My 206 SW (and issues)
My 206 SW is an 04 (2004) reg 1.4 HDi, absolutely bottom of the range model. It boasts little more than a CD player/radio, and rear fog lights. It had only 22,000 miles when I acquired it, and despite this newness already suffers from problems. The gear shift is spongy and unresponsive. There is an extremely loud rattle from the engine compartment or front wheels at low RPM. The wipers are already giving up the ghost, smearing the window pointlessly. I should note that the wipers have not been altered for the right-hand drive model: the passenger gets a full swipe of the blades and has a completely clear view, while the driver's upper right-hand corner of the windshield is untouched and will soon be obscured by dirt or rain.
Evaluation
As a car, the 206 SW doesn't really serve a purpose. People after a station wagon have far superior (and bigger) options like the Ford Mondeo, Peugeot 406 and Opel Vectra, among others. People who need a small car won't want the added bulk of the the bigger station wagon body. I add to this the general cheap, stodgy feel of the car in terms of both construction and performance, and I find a desperately mediocre example of motoring. If you want a station wagon, £11k will buy you a beautiful, fully-loaded used car like a nice Honda Aerodeck or possibly even a BMW wagon, which will be far more useful and enjoyable to own.

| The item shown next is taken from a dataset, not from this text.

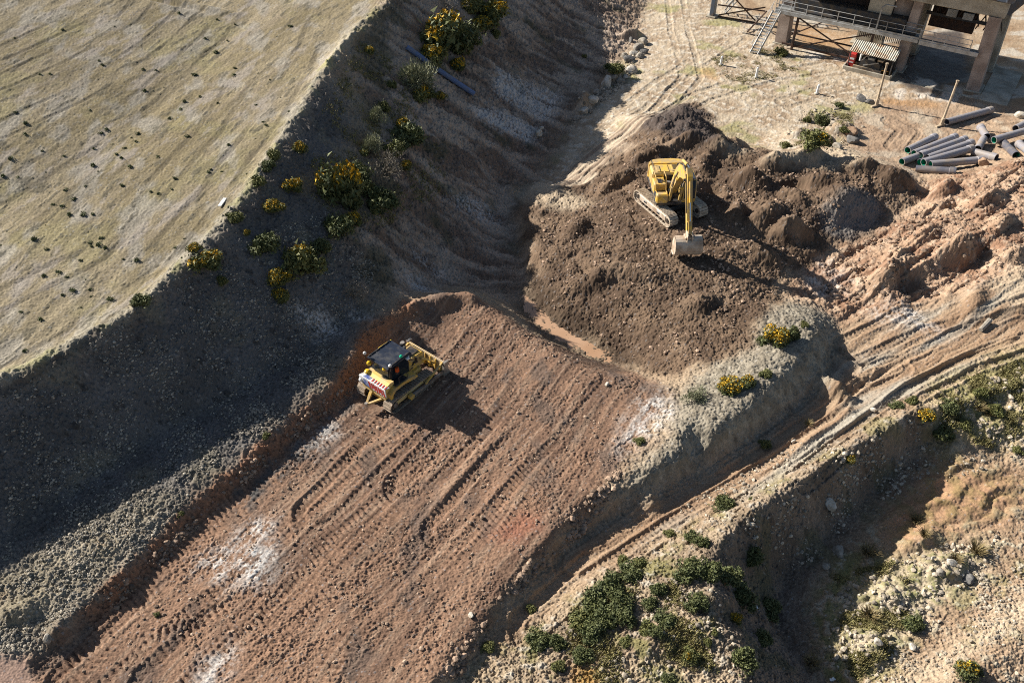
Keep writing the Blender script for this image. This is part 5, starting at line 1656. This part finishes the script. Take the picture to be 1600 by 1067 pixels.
def rubble(name, regions, key, seed):
    """Loose stones nobody could count, one mesh."""
    rr = np.random.RandomState(seed)
    tv, tf = [], []
    temps = []
    for i in range(5):
        bm = bmesh.new(); bmesh.ops.create_icosphere(bm, subdivisions=1, radius=1)
        vs = np.array([v.co[:] for v in bm.verts]); fs = np.array([[v.index for v in f.verts] for f in bm.faces]); bm.free()
        vs = vs * (1 + rr.uniform(-.28, .28, (len(vs), 1))) * np.array([1, rr.uniform(.6, 1), rr.uniform(.5, .8)])
        temps.append((vs, fs))
    P = []
    for poly, n, smin, smax in regions:
        w2 = np.array([on(*q)[:2] for q in poly])
        lo, hi = w2.min(0), w2.max(0)
        got = 0
        while got < n:
            c = rr.uniform(lo, hi, (n * 2, 2))
            ins = np.zeros(len(c), bool)
            for i in range(len(w2)):
                (x1, y1), (x2, y2) = w2[i], w2[(i + 1) % len(w2)]
                if y1 == y2:
                    continue
                cr = ((y1 > c[:, 1]) != (y2 > c[:, 1])) & (c[:, 0] < (x2 - x1) * (c[:, 1] - y1) / (y2 - y1) + x1)
                ins ^= cr
            dn = gnoise(c[:, 0] * .5, c[:, 1] * .5, seed) + .35 > rr.rand(len(c)) * .8
            c = c[ins & dn][:n - got]
            sz = smin * (smax / smin) ** (rr.rand(len(c)) ** 2.2)
            P.append(np.column_stack([c, sz])); got += len(c)
    P = np.concatenate(P)
    zz = terrain_fields(P[:, 0].astype(np.float32)[None], P[:, 1].astype(np.float32)[None])[0][0]
    V, Fc = [], []
    o = 0
    for (x, y, s), z in zip(P, zz):
        vs, fs = temps[rr.randint(5)]
        a, t = rr.uniform(0, 6.28), rr.uniform(-.5, .5)
        c, s_ = math.cos(a), math.sin(a)
        Rm = np.array([[c, -s_, 0], [s_, c, 0], [0, 0, 1]]) @ np.array([[1, 0, 0], [0, math.cos(t), -math.sin(t)], [0, math.sin(t), math.cos(t)]])
        V.append(vs @ Rm.T * s + np.array([x, y, z + s * .2])); Fc.append(fs + o); o += len(vs)
    V, Fc = np.concatenate(V), np.concatenate(Fc)
    me = bpy.data.meshes.new(name)
    me.from_pydata(V.tolist(), [], Fc.tolist())
    me.materials.append(loose[key])
    ob = bpy.data.objects.new(name, me); COL.objects.link(ob)
    ob['kind'] = 'stuff'
    return ob


BENCH = [(-30, 940), (70, 865), (150, 815), (260, 760), (300, 775), (205, 880), (130, 950), (60, 1020), (-30, 1020)]
rubble('gravel', [(BENCH, 3000, .03, .11), ([(0, 620), (110, 560), (270, 450), (370, 380), (520, 330), (590, 420), (540, 560), (430, 670), (140, 850), (0, 900)], 9000, .03, .11),
                  ([(300, 740), (420, 660), (520, 590), (540, 560), (500, 560), (380, 650), (290, 730)], 500, .03, .12)], 'rockdark', 3)
rubble('stones', [([(1300, 930), (1400, 870), (1560, 830), (1560, 900), (1440, 960), (1380, 1050), (1290, 1040)], 900, .04, .2), ([(1160, 820), (1430, 650), (1460, 700), (1280, 870), (1200, 900)], 700, .04, .17),
                  ([(880, 980), (1100, 880), (1180, 1060), (900, 1067)], 500, .03, .16), ([(1300, 720), (1440, 650), (1600, 560), (1600, 720), (1400, 780)], 600, .04, .2), ([(1400, 960), (1600, 880), (1600, 1067), (1350, 1067)], 900, .03, .14),
                  ([(1220, 220), (1250, 175), (1340, 160), (1350, 200), (1330, 230)], 300, .04, .22), ([(900, 165), (950, 120), (1000, 60), (1010, 90), (960, 150), (920, 180)], 600, .05, .28), ([(1060, 790), (1250, 690), (1330, 690), (1160, 800), (1080, 850)], 500, .03, .16)], 'rock', 5)
rubble('clods', [([(690, 1055), (760, 960), (880, 815), (950, 745), (980, 720), (960, 770), (830, 905), (720, 1060)], 700, .04, .22), ([(100, 1060), (560, 620), (650, 480), (760, 480), (1000, 600), (950, 740), (690, 1060)], 2600, .025, .13), ([(130, 975), (310, 800), (550, 590), (560, 605), (320, 815), (150, 985)], 500, .04, .18),
                 ([(830, 360), (1000, 240), (1200, 250), (1400, 270), (1250, 410), (1190, 480), (1080, 570), (950, 545), (860, 480)], 3500, .03, .17), ([(1300, 470), (1280, 420), (1400, 350), (1600, 250), (1600, 420), (1420, 470)], 1500, .04, .24)], 'rockred', 9)
# ------------------------------------------------------------------ shrubs, reeds, weeds
def crown_mesh(name, kind, seed):
    """Crown of small leaf faces spread through several uneven lobes; radius about 1, base at 0."""
    rr = np.random.RandomState(seed)
    spec = {'gorse': (13, 190, .085, .62), 'olive': (9, 230, .09, .6), 'pale': (9, 190, .055, .8), 'dry': (8, 150, .03, .75), 'weed': (2, 60, .2, .6)}[kind]
    nl, per, ls, zs = spec
    C = []
    for i in range(nl):
        a, q = rr.uniform(0, 6.28), rr.uniform(.1, .85)
        C.append((q * math.cos(a), q * math.sin(a), zs * rr.uniform(.35, 1.0) * (1.1 - .6 * q), rr.uniform(.16, .46)))
    C.append((0, 0, zs * .6, .5))
    V, F = [], []
    for cx, cy, cz, cr in C:
        d = rr.normal(size=(per, 3)); d /= np.linalg.norm(d, axis=1, keepdims=True)
        rad = cr * (1 - .55 * rr.rand(per) ** 2.2) * (1 + .25 * rr.rand(per)) * np.where(rr.rand(per) < .12, 1 + .5 * rr.rand(per), 1)
        P = d * rad[:, None] + np.array([cx, cy, cz])
        for p, n_ in zip(P, d):
            if p[2] < .03:
                continue
            t = rr.normal(size=3); t -= n_ * t.dot(n_) * .4; t /= np.linalg.norm(t)
            if kind in ('pale', 'dry'):
                t = n_ * .8 + np.array([0, 0, .5]) + rr.normal(size=3) * .35; t /= np.linalg.norm(t)
            s = np.cross(t, rr.normal(size=3)); s /= (np.linalg.norm(s) + 1e-6)
            L = ls * rr.uniform(.7, 1.6) * (2.6 if kind == 'dry' else 1.7 if kind == 'pale' else 1.5)
            W = ls * rr.uniform(.4, .8) * (.5 if kind == 'dry' else .7 if kind == 'pale' else 1)
            o = len(V)
            V += [tuple(p - s * W), tuple(p + s * W), tuple(p + t * L * 1.3)]
            F.append((o, o + 1, o + 2))
    me = bpy.data.meshes.new(name)
    me.from_pydata(V, [], F)
    me.materials.append(M['gorse' if kind == 'weed' else kind])
    return me, C


def stems_mesh(C, seed):
    rr = random.Random(seed)
    b = MB()
    for cx, cy, cz, cr in C:
        m1 = (cx * .35 + rr.uniform(-.05, .05), cy * .35 + rr.uniform(-.05, .05), cz * .5)
        b.cyl((rr.uniform(-.04, .04), rr.uniform(-.04, .04), -.2), m1, .035, 'twig', r2=.022, n=5)
        b.cyl(m1, (cx, cy, cz), .022, 'twig', r2=.01, n=5)
    me = bpy.data.meshes.new('stem')
    me.from_pydata(b.v, [], b.f); me.materials.append(M['twig'])
    return me


def blossom_mesh(C, frac, seed, top=True):
    rr = np.random.RandomState(seed)
    V, F = [], []
    med = sorted(q[2] for q in C)[len(C) // 3]
    for cx, cy, cz, cr in C:
        if rr.rand() > frac or cz < med:
            continue
        for k in range(60):
            d = rr.normal(size=3); d[2] = abs(d[2]) * .9 + .35; d /= np.linalg.norm(d)
            p = np.array([cx, cy, cz]) + d * cr * rr.uniform(.95, 1.2)
            for q in range(2):
                t = rr.normal(size=3) * .045
                s = rr.normal(size=3) * .045
                o = len(V); V += [tuple(p - t), tuple(p + t), tuple(p + s * 1.4)]; F.append((o, o + 1, o + 2))
    me = bpy.data.meshes.new('blossom')
    me.from_pydata(V, [], F); me.materials.append(M['flower'])
    return me


CROWN = {}
for kind in ('gorse', 'olive', 'pale', 'dry'):
    for i in range(3):
        me, C = crown_mesh('crown', kind, 40 + i * 7 + len(kind))
        CROWN[kind, i] = (me, stems_mesh(C, i), {f: blossom_mesh(C, f, i + 5) for f in (.35, .65, 1.0)} if kind in ('gorse', 'olive') else {})


def shrub(i, x, y, wpx, hpx, kind, flower, label, group):
    """x, y: photograph position of the foot of the shrub."""
    p = on(x, y)
    dep = p.y * math.cos(PITCH) + (CAMZ - p.z) * math.sin(PITCH)
    s = wpx * dep / FPX / (1.3 if group == LS else 1.8)
    me, st, fl = CROWN[kind, i % 3]
    T = thing('shrub', label, 'shrub', (p.x, p.y, surf(p.x, p.y) - .03 * s), random.uniform(0, 6.28), group)
    T.scale = (s, s, s * min(1.7, max(.8, (1.35 if group == LS else 1.15) * hpx / wpx)))
    o = bpy.data.objects.new('crown', me); COL.objects.link(o); o.parent = T
    if wpx >= 24:
        o = bpy.data.objects.new('stem', st); COL.objects.link(o); o.parent = T
    if flower:
        f = .35 if flower == 1 else .65 if flower == 2 else 1.0
        o = bpy.data.objects.new('blossom', fl[f]); COL.objects.link(o); o.parent = T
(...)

Update 19/02/2005: The car has now returned from its 24,000 mile service. Aside from bits of interior trim falling off and new wiper blades, nothing was found to be wrong. The garage says the rattle is therefore standard for the engine. Take this as a warning then: diesel engines are capable of being quiet, but the 206 SW's is as noisy as a van.
Update 17/10/2005: I've just finished a month of driving long wheelbase Sprinter vans. I absolutely hammered the crap out of them, and never once produced a rattle like the 206's.